[GIVEN INSTRUCTION] Below are records; please set down exactly the lines from the first through the one containing "o.location, o.rotation_euler = loc, rot".

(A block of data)
>>>

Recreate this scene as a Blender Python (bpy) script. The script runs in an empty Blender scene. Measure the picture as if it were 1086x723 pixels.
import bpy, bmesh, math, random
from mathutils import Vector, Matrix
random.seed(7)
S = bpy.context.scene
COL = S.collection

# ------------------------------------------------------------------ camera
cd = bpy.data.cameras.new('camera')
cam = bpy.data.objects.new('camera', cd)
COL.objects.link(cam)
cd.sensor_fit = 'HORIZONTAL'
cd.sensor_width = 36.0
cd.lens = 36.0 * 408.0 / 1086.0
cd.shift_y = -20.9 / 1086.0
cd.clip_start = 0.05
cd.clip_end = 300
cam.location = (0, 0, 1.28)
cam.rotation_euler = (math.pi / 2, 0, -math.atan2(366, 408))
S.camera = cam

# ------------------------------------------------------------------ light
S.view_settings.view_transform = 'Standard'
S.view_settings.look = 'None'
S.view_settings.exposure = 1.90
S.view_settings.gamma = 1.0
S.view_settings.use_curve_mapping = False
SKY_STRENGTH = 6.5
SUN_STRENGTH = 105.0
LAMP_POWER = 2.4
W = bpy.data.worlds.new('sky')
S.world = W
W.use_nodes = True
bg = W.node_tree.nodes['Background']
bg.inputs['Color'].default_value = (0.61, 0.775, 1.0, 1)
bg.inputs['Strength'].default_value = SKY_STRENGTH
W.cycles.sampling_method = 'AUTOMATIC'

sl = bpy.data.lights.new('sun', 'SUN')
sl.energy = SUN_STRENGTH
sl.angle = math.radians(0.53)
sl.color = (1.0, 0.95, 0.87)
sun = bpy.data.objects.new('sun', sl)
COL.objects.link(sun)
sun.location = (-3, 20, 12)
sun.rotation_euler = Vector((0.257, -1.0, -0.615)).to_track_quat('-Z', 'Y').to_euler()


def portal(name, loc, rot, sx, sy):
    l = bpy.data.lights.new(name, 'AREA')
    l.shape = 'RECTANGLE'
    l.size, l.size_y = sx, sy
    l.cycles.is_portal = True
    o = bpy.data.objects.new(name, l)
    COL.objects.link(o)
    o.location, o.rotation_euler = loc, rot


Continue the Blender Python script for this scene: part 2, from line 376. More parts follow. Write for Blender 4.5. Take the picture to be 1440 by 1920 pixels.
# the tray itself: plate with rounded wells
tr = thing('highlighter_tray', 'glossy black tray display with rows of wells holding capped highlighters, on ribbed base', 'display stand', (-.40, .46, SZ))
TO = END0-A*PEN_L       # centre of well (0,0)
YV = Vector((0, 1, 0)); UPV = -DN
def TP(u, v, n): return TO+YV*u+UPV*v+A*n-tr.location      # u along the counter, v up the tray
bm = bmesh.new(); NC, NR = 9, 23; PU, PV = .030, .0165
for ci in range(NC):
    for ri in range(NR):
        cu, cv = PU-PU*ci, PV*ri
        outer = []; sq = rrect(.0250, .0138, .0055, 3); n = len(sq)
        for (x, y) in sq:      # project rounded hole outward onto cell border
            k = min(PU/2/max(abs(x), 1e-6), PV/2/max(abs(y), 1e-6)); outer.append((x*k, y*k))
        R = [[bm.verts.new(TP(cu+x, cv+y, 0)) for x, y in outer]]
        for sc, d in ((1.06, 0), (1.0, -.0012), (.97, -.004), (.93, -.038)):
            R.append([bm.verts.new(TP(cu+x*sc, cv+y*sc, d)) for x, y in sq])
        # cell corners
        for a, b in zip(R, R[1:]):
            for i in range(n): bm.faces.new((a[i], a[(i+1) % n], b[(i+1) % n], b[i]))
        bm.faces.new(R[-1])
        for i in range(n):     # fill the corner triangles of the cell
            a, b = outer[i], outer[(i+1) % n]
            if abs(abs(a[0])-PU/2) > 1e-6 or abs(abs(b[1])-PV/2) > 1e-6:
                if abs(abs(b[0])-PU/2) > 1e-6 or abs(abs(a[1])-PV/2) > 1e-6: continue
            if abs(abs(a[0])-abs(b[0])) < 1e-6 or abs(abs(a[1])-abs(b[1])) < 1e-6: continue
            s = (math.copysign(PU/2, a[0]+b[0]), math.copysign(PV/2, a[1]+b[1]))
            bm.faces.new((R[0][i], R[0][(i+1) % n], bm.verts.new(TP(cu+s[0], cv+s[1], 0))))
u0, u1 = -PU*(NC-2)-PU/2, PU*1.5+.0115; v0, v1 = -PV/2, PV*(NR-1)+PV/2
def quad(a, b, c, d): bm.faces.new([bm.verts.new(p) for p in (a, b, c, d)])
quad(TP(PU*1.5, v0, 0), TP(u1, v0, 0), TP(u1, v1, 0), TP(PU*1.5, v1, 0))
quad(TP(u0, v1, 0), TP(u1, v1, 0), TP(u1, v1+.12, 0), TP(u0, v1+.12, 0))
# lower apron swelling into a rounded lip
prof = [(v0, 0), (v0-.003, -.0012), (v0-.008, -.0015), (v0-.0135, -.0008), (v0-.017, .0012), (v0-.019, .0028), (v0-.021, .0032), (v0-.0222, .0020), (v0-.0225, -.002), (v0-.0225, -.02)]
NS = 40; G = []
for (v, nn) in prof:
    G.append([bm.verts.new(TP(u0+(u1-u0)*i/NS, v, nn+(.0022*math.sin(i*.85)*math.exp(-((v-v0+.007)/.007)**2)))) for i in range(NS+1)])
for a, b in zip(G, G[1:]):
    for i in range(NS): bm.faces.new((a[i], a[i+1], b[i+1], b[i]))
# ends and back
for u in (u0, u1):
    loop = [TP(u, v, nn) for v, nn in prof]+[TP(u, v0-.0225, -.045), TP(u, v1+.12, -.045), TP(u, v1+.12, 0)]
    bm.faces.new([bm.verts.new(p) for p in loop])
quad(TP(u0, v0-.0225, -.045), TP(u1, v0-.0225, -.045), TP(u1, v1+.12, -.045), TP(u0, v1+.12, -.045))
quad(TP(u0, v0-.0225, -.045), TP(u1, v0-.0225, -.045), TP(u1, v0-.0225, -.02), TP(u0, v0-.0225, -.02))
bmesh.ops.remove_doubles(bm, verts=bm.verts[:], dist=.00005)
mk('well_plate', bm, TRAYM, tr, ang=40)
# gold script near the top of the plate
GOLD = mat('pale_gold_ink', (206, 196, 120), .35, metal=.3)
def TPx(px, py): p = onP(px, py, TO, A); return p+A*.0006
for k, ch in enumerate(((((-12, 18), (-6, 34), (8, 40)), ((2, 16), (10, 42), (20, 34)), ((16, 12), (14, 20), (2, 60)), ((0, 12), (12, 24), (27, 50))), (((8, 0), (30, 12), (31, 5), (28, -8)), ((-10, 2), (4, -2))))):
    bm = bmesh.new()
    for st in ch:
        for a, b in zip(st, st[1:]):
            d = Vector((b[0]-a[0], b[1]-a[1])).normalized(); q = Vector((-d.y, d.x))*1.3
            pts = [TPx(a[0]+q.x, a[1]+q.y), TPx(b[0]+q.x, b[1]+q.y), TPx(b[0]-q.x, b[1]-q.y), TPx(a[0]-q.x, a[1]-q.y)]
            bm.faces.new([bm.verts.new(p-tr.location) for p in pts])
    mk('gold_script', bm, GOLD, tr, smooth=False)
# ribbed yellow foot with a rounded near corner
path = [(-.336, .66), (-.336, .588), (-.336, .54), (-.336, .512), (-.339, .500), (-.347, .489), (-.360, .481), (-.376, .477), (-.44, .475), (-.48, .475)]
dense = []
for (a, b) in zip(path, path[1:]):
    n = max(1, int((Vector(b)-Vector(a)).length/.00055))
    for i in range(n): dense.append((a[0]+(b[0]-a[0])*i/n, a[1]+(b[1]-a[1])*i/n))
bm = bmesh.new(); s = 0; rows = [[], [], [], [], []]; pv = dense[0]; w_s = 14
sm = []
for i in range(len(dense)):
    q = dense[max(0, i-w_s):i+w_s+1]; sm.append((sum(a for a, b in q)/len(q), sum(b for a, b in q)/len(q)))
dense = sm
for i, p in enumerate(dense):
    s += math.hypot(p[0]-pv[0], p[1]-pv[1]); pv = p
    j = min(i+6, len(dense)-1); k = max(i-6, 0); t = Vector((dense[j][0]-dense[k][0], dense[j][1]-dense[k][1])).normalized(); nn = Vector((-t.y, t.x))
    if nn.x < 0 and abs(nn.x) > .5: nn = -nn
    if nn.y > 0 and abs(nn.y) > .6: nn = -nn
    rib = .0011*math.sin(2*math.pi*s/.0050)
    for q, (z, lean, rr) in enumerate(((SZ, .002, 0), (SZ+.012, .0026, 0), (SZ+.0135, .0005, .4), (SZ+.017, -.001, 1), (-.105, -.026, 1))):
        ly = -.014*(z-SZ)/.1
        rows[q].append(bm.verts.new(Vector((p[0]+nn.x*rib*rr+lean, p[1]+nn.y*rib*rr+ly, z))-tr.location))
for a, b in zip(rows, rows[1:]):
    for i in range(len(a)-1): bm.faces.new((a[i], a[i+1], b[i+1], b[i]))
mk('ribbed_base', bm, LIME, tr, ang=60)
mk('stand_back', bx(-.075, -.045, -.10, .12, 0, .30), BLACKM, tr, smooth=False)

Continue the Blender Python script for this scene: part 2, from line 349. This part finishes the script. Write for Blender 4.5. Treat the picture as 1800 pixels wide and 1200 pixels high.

<<<

[ANSWER BELOW]
Recreate this scene as a Blender Python (bpy) script. The script runs in an empty Blender scene. Measure the picture as if it were 1086x723 pixels.
import bpy, bmesh, math, random
from mathutils import Vector, Matrix
random.seed(7)
S = bpy.context.scene
COL = S.collection

# ------------------------------------------------------------------ camera
cd = bpy.data.cameras.new('camera')
cam = bpy.data.objects.new('camera', cd)
COL.objects.link(cam)
cd.sensor_fit = 'HORIZONTAL'
cd.sensor_width = 36.0
cd.lens = 36.0 * 408.0 / 1086.0
cd.shift_y = -20.9 / 1086.0
cd.clip_start = 0.05
cd.clip_end = 300
cam.location = (0, 0, 1.28)
cam.rotation_euler = (math.pi / 2, 0, -math.atan2(366, 408))
S.camera = cam

# ------------------------------------------------------------------ light
S.view_settings.view_transform = 'Standard'
S.view_settings.look = 'None'
S.view_settings.exposure = 1.90
S.view_settings.gamma = 1.0
S.view_settings.use_curve_mapping = False
SKY_STRENGTH = 6.5
SUN_STRENGTH = 105.0
LAMP_POWER = 2.4
W = bpy.data.worlds.new('sky')
S.world = W
W.use_nodes = True
bg = W.node_tree.nodes['Background']
bg.inputs['Color'].default_value = (0.61, 0.775, 1.0, 1)
bg.inputs['Strength'].default_value = SKY_STRENGTH
W.cycles.sampling_method = 'AUTOMATIC'

sl = bpy.data.lights.new('sun', 'SUN')
sl.energy = SUN_STRENGTH
sl.angle = math.radians(0.53)
sl.color = (1.0, 0.95, 0.87)
sun = bpy.data.objects.new('sun', sl)
COL.objects.link(sun)
sun.location = (-3, 20, 12)
sun.rotation_euler = Vector((0.257, -1.0, -0.615)).to_track_quat('-Z', 'Y').to_euler()


def portal(name, loc, rot, sx, sy):
    l = bpy.data.lights.new(name, 'AREA')
    l.shape = 'RECTANGLE'
    l.size, l.size_y = sx, sy
    l.cycles.is_portal = True
    o = bpy.data.objects.new(name, l)
    COL.objects.link(o)
    o.location, o.rotation_euler = loc, rot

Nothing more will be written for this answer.